The account of Herodotus shows us that these colonies were composed of mixed sections of Greeks,—an important circumstance in estimating their character. Such was usually the case more or less in respect to all emigrations, and hence the establishments thus planted contracted at once, generally speaking, both more activity and more instability than was seen among those Greeks who remained at home, and among whom the old habitual routine had not been counterworked by any marked change of place or of social relations. For in a new colony it became necessary to adopt fresh classifications of the citizens, to range them together in fresh military and civil divisions, and to adopt new characteristic sacrifices and religious ceremonies as bonds of union among all the citizens conjointly. At the first outset of a colony, moreover, there were inevitable difficulties to be surmounted, which imposed upon its leading men the necessity of energy and forethought,—more especially in regard to maritime affairs, on which not only their connection with the countrymen whom they had left behind, but also their means of establishing advantageous relations with the population of the interior, depended. At the same time, the new arrangements indispensable among the colonists were far from working always harmoniously: dissension and partial secessions were not unfrequent occurrences. And what has been called the mobility of the Ionic race, as compared with the Doric, is to be ascribed in a great measure to this mixture of races and external stimulus arising out of expatriation: for there is no trace of it in Attica anterior to Solon; and on the other hand, the Doric colonies of Korkyra and Syracuse exhibit a population not less excitable than the Ionic towns generally,[293] and much more so than the Ionic colony of Massalia. The remarkable commercial enterprise, which will be seen to characterize Milêtus, Samos, and Phokæa, belongs but little to anything connected with the Ionic temperament.

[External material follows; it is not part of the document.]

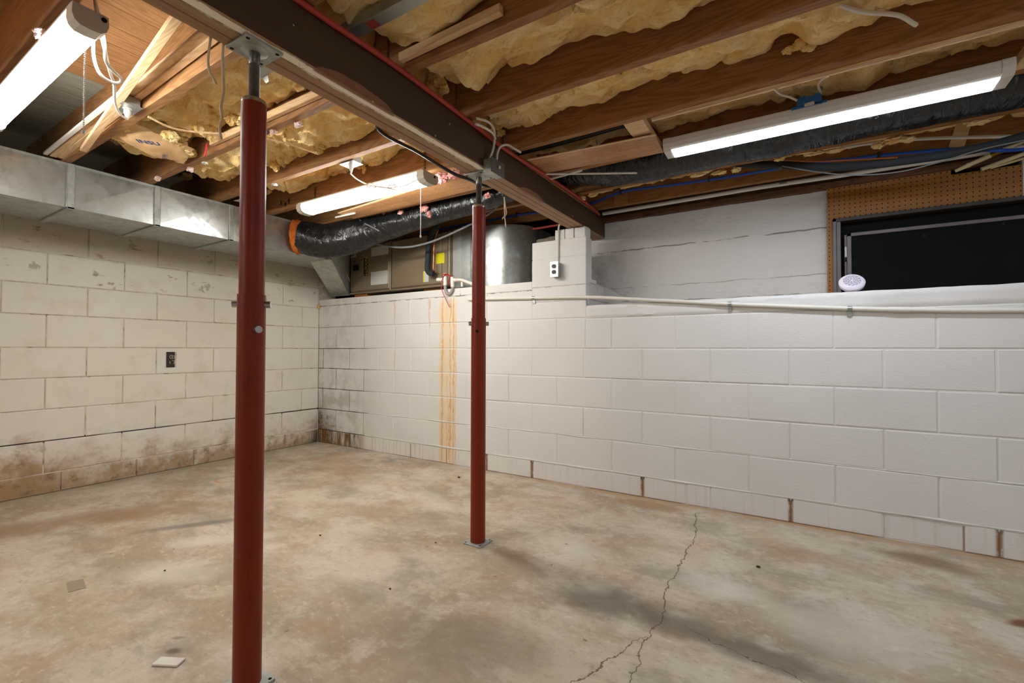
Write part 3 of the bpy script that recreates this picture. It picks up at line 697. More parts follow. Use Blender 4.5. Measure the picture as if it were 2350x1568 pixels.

All the Ionic towns, except Klazomenæ and Phokæa, are represented to have been founded on some preëxisting settlements of Karians, Lelegians, Kretans, Lydians, or Pelasgians.[294] In some cases these previous inhabitants were overcome, slain, or expelled; in others they were accepted as fellow-residents, and the Grecian cities thus established acquired a considerable tinge of Asiatic customs and feelings. What is related by Herodotus respecting the first establishment of Neileus and his emigrants at Milêtus is in this point of view remarkable. They took out with them no women from Athens (the historian says), but found wives in the Karian women of the place, whose husbands and fathers they overcame and put to death; and the women, thus violently seized, manifested their repugnance by taking a solemn oath among themselves that they would never eat with their new husbands, nor ever call them by their personal names. This same pledge they imposed upon their daughters; but how long the practice lasted, we are not informed: it rather seems from the language of the historian that traces of it were visible even in his day in the family customs of the Milesians. The population of this greatest of the Ionic towns must thus have been half of Karian breed. It is to be presumed that what is true of Neileus and his companions would be found true, also, respecting most of the maritime colonies of Greece, and that the vessels which took them out would be scantily provided with women. But on this point, unfortunately, we are left without information.
The worship of Apollo Didymæus, at Branchidæ, near Milêtus,—that of Artemis, near Ephesus,—and that of the Apollo Klarius, near Kolophôn,—seems to have existed among the native Asiatic population before the establishment of either of these three cities. To maintain these preëxisting local rites was not less congenial to the feelings, than beneficial to the interests, of the Greeks: all the three establishments acquired increased celebrity under Ionic administration, and contributed in their turn to the prosperity of the towns to which they were attached. Milêtus, Myûs, and Priênê were situated on or near the productive plain of the river Mæander; while Ephesus was, in like manner, planted near the mouth of the Kaïster, thus immediately communicating with the productive breadth of land separating Mount Tmôlus on the north from Mount Messôgis on the south, through which that river runs: Kolophôn is only a very few miles north of the same river. Possessing the best means of communication with the interior, these three towns seem to have thriven with greater rapidity than the rest; and they, together with the neighboring island of Samos, constituted in early times the strength of the Pan-Ionic amphiktyony. The situation of the sacred precinct of Poseidôn (where this festival was celebrated), on the north side of the promontory of Mykalê, near Priênê, and between Ephesus and Milêtus, seems to show that these towns formed the primitive centre to which the other Ionian settlements became gradually aggregated. For it was by no means a centrical site with reference to all the twelve; so that Thalês of Milêtus,—who at a subsequent period recommended a more intimate political union between the twelve Ionic towns, and the establishment of a common government to manage their collective affairs,—indicated Teôs,[295] and not Priênê, as the suitable place for it. Moreover, it seems that the Pan-Ionic festival,[296] though still formally continued, had lost its importance before the time of Thucydidês, and had become practically superseded by the more splendid festival of the Ephesia, near Ephesus, where the cities of Ionia found a more attractive place of meeting.